--- ITEMS ---
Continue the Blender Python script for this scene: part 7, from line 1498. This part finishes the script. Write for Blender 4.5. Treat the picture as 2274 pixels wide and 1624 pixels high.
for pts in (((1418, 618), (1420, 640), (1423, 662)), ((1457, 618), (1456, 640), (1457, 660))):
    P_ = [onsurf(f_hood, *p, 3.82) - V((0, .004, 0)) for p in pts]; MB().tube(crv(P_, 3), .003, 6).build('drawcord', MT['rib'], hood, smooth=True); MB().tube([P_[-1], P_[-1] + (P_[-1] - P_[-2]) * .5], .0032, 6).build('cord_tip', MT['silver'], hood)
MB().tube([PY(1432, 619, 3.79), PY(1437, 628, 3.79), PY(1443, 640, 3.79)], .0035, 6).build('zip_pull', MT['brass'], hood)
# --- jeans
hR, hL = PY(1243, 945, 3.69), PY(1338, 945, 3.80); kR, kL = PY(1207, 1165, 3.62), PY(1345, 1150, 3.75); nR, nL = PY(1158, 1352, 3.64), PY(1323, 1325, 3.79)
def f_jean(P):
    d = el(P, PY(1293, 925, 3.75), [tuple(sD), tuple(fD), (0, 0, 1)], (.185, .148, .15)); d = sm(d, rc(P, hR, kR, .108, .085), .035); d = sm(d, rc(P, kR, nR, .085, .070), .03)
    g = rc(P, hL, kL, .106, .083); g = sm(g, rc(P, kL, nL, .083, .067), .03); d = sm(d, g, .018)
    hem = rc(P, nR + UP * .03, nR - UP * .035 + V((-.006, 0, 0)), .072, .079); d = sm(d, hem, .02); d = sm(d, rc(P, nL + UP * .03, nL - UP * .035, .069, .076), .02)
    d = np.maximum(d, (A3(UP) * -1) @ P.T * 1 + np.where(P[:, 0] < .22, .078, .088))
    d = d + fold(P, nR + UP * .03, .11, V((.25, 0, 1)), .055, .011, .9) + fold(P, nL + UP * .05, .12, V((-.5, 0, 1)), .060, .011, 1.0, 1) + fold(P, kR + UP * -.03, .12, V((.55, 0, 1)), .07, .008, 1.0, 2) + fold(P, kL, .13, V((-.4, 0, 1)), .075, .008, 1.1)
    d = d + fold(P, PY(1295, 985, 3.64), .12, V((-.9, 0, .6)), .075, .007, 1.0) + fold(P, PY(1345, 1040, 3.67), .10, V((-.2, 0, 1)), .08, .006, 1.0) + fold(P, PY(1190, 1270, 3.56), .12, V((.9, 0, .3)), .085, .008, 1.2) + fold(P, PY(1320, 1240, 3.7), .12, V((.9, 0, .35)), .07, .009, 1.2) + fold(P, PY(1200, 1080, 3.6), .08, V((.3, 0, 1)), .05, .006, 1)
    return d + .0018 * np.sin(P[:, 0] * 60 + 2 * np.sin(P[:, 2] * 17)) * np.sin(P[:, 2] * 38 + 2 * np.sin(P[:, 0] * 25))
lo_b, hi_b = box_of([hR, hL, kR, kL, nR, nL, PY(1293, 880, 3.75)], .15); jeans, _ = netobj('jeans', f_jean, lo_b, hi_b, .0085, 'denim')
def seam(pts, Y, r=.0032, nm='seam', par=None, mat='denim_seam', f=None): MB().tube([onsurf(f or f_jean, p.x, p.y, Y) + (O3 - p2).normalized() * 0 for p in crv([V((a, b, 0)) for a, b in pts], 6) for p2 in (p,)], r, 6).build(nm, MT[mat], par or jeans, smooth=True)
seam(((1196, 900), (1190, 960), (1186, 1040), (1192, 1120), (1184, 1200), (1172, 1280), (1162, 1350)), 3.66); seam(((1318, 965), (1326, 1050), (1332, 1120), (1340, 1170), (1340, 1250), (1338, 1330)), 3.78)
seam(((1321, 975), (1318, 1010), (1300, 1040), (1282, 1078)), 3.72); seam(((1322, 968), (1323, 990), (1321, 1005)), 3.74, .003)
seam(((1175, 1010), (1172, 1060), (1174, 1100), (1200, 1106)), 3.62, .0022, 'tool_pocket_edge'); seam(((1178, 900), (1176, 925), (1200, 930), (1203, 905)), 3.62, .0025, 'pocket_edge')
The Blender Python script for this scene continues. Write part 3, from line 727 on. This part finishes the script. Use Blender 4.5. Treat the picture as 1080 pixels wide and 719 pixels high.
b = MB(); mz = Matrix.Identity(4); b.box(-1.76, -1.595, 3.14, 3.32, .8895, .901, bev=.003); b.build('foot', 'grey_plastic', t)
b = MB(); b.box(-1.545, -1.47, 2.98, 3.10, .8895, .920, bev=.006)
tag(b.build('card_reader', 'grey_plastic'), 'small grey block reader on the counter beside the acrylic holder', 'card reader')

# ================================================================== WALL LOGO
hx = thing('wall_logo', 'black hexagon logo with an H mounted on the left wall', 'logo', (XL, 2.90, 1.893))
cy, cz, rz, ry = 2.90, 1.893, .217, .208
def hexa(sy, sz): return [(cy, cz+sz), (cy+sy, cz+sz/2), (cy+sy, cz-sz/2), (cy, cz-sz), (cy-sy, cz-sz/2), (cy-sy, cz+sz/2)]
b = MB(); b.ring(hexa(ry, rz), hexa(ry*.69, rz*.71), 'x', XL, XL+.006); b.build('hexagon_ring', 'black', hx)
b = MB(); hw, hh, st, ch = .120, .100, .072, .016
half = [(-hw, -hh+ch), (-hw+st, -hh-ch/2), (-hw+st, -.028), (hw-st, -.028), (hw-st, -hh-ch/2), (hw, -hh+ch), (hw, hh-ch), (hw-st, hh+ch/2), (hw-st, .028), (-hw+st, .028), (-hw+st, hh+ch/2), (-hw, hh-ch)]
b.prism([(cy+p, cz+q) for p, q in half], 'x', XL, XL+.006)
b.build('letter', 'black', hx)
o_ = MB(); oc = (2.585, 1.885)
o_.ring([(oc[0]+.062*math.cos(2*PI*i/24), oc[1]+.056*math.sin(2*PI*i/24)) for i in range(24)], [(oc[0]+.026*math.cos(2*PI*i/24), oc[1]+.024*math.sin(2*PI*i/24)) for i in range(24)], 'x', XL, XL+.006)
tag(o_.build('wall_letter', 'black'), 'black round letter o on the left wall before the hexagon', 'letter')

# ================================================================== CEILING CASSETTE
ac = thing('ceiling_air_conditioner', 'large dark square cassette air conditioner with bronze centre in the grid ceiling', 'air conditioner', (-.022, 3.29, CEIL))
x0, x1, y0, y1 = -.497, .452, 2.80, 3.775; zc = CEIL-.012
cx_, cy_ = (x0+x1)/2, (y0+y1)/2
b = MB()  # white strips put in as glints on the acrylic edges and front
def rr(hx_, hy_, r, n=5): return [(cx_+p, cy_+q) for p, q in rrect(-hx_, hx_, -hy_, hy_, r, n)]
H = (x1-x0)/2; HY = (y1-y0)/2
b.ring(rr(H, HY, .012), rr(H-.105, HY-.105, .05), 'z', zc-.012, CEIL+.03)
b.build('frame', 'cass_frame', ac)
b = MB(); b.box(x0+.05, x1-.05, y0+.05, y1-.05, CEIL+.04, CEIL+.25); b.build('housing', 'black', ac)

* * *

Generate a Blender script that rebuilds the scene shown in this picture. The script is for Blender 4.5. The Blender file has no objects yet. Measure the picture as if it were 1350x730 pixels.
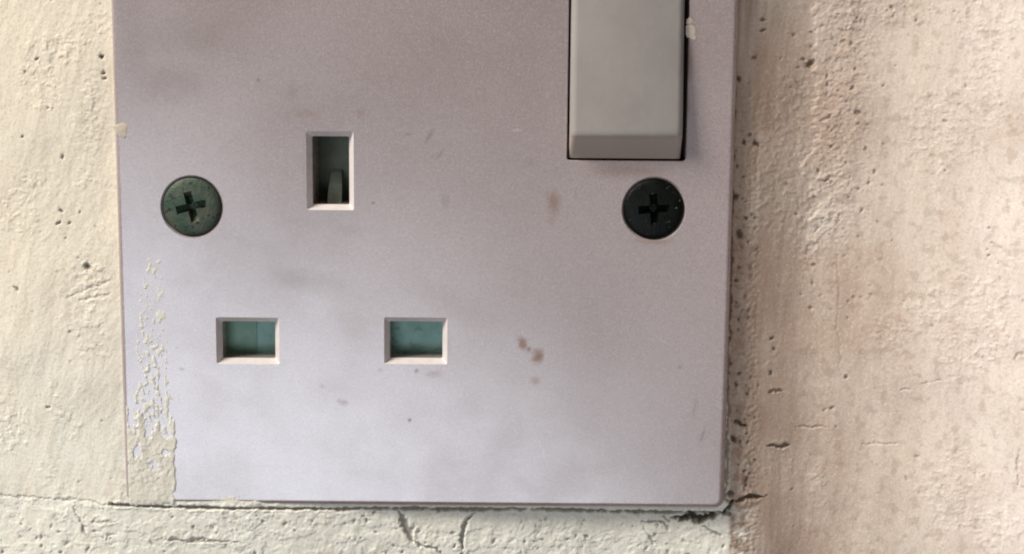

--- EXERCISE INSTRUCTIONS ---
Give again, word for word, every line of the listing above from the one with "The Blender Python script for this scene continues." to the one with "tag(b.build('card_reader', 'grey_plastic'), 'small", both inclusive, and nothing beyond them.

--- RESPONSE TO THIS TASK ---
The Blender Python script for this scene continues. Write part 3, from line 727 on. This part finishes the script. Use Blender 4.5. Treat the picture as 1080 pixels wide and 719 pixels high.
b = MB(); mz = Matrix.Identity(4); b.box(-1.76, -1.595, 3.14, 3.32, .8895, .901, bev=.003); b.build('foot', 'grey_plastic', t)
b = MB(); b.box(-1.545, -1.47, 2.98, 3.10, .8895, .920, bev=.006)
tag(b.build('card_reader', 'grey_plastic'), 'small grey block reader on the counter beside the acrylic holder', 'card reader')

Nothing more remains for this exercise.